■ **Set exercise**
Examine each line of the data. Copy those that contain the string "Python".

■ **Records for the exercise**
§ §

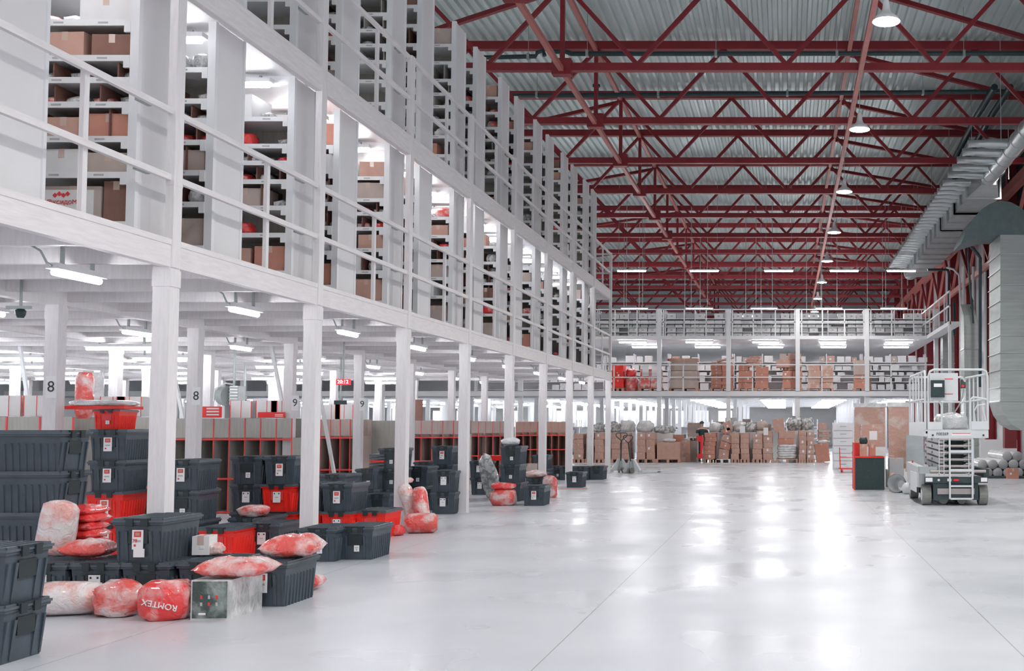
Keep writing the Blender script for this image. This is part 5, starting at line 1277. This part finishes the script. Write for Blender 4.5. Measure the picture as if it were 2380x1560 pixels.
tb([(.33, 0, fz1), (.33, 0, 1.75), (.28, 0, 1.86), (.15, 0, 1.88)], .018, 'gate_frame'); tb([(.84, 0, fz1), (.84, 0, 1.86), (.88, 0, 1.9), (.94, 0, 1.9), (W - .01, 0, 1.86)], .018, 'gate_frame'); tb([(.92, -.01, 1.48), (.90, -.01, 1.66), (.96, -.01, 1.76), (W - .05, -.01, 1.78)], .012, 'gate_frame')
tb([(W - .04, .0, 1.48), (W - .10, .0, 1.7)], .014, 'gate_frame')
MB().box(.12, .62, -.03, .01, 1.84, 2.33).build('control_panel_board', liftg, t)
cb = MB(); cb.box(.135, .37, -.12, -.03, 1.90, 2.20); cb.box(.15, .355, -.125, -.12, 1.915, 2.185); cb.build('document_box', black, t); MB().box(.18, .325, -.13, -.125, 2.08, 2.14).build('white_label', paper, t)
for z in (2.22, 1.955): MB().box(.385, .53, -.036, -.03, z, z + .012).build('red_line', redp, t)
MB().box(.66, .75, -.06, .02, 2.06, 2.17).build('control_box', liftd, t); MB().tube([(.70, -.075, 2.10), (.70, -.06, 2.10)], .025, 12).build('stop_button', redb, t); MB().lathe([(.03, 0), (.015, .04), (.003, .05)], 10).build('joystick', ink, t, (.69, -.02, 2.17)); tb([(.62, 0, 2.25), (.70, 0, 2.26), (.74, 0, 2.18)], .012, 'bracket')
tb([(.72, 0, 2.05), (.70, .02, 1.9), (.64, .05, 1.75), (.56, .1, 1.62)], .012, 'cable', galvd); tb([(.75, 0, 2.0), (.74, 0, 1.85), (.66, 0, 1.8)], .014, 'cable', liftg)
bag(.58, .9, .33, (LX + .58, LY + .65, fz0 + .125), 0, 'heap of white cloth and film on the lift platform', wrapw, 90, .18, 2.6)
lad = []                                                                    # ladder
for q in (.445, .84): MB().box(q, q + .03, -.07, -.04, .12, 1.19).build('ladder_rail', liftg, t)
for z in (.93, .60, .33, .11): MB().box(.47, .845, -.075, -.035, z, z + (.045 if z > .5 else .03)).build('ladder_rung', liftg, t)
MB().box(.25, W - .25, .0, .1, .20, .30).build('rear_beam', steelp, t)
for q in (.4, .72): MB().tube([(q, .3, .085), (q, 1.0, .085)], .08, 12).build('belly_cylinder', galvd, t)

§ §

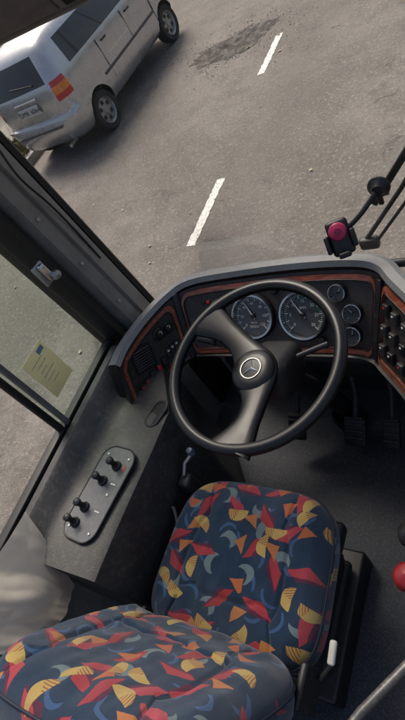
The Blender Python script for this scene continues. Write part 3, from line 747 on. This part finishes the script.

§ §

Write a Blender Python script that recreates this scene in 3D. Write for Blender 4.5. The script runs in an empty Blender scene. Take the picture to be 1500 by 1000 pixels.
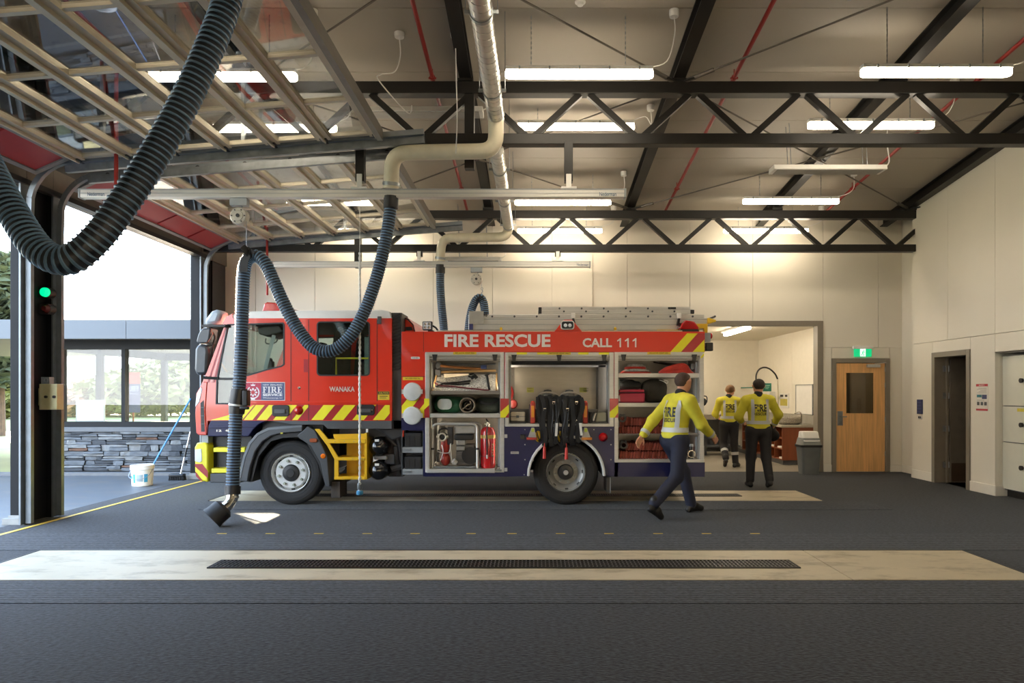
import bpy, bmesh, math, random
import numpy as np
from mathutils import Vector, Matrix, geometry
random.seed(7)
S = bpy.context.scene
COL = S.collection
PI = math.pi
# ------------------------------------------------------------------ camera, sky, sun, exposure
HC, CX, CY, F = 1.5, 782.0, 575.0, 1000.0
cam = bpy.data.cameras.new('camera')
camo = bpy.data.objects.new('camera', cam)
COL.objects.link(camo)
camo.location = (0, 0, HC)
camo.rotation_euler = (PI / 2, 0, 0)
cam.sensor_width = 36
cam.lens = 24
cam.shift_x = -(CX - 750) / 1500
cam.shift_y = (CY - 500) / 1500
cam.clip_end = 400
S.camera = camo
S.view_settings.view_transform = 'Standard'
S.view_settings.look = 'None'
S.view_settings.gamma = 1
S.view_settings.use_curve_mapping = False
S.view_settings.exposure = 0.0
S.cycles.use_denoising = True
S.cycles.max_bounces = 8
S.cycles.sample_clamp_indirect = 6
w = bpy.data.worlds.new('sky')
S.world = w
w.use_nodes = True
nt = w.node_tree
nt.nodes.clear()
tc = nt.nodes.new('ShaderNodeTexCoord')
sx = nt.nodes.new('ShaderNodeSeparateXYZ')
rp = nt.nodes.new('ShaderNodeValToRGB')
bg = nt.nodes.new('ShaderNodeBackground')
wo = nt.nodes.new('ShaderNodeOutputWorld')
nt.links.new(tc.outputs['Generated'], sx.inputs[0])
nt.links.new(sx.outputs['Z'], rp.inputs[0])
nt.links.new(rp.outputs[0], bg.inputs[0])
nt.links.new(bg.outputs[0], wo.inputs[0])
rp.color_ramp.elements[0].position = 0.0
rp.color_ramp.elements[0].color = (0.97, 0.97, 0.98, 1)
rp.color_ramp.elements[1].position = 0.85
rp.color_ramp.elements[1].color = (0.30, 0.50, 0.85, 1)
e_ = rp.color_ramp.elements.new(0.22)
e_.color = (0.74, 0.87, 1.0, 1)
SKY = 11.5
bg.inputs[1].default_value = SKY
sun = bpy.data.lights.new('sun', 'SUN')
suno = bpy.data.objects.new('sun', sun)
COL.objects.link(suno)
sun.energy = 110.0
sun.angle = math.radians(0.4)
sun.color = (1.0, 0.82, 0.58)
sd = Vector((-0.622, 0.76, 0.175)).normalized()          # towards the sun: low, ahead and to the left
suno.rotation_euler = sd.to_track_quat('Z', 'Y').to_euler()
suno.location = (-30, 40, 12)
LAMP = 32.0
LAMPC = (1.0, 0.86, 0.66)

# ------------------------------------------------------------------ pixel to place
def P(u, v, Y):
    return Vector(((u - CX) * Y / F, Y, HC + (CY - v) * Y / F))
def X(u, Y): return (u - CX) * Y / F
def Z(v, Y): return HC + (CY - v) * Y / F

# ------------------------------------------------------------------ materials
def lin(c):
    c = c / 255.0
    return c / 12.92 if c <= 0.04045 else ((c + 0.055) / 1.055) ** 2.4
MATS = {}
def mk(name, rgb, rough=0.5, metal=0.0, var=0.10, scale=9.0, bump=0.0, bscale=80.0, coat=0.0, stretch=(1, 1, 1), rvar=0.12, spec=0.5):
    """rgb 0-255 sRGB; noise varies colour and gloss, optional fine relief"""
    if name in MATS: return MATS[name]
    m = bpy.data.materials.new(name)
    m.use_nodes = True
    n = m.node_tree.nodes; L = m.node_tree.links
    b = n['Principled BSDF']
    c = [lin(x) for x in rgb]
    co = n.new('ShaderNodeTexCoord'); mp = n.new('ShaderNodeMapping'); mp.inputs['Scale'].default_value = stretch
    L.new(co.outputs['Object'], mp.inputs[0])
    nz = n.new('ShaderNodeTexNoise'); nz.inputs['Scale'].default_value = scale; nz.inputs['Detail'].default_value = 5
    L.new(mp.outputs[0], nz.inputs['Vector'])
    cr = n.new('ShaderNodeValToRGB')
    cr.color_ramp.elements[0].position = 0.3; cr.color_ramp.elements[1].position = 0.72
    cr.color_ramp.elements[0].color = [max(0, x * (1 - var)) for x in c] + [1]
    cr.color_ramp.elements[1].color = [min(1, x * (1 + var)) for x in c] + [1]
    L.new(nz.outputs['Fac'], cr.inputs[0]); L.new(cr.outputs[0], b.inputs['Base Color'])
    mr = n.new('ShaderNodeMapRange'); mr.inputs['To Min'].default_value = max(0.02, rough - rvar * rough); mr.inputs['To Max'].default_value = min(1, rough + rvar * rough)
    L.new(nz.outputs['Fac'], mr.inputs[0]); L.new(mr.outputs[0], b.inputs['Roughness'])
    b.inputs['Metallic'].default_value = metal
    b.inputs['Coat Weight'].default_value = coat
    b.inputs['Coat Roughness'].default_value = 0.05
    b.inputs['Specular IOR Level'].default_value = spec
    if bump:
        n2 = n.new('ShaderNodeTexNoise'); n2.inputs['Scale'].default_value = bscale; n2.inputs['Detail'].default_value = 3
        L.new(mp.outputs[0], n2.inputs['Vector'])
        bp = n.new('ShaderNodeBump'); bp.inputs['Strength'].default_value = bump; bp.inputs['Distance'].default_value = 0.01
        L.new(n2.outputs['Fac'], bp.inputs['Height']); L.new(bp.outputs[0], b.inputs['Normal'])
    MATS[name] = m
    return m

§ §

■ **Solution to this problem**
The Blender Python script for this scene continues. Write part 3, from line 747 on. This part finishes the script.
Write a Blender Python script that recreates this scene in 3D. Write for Blender 4.5. The script runs in an empty Blender scene. Take the picture to be 1500 by 1000 pixels.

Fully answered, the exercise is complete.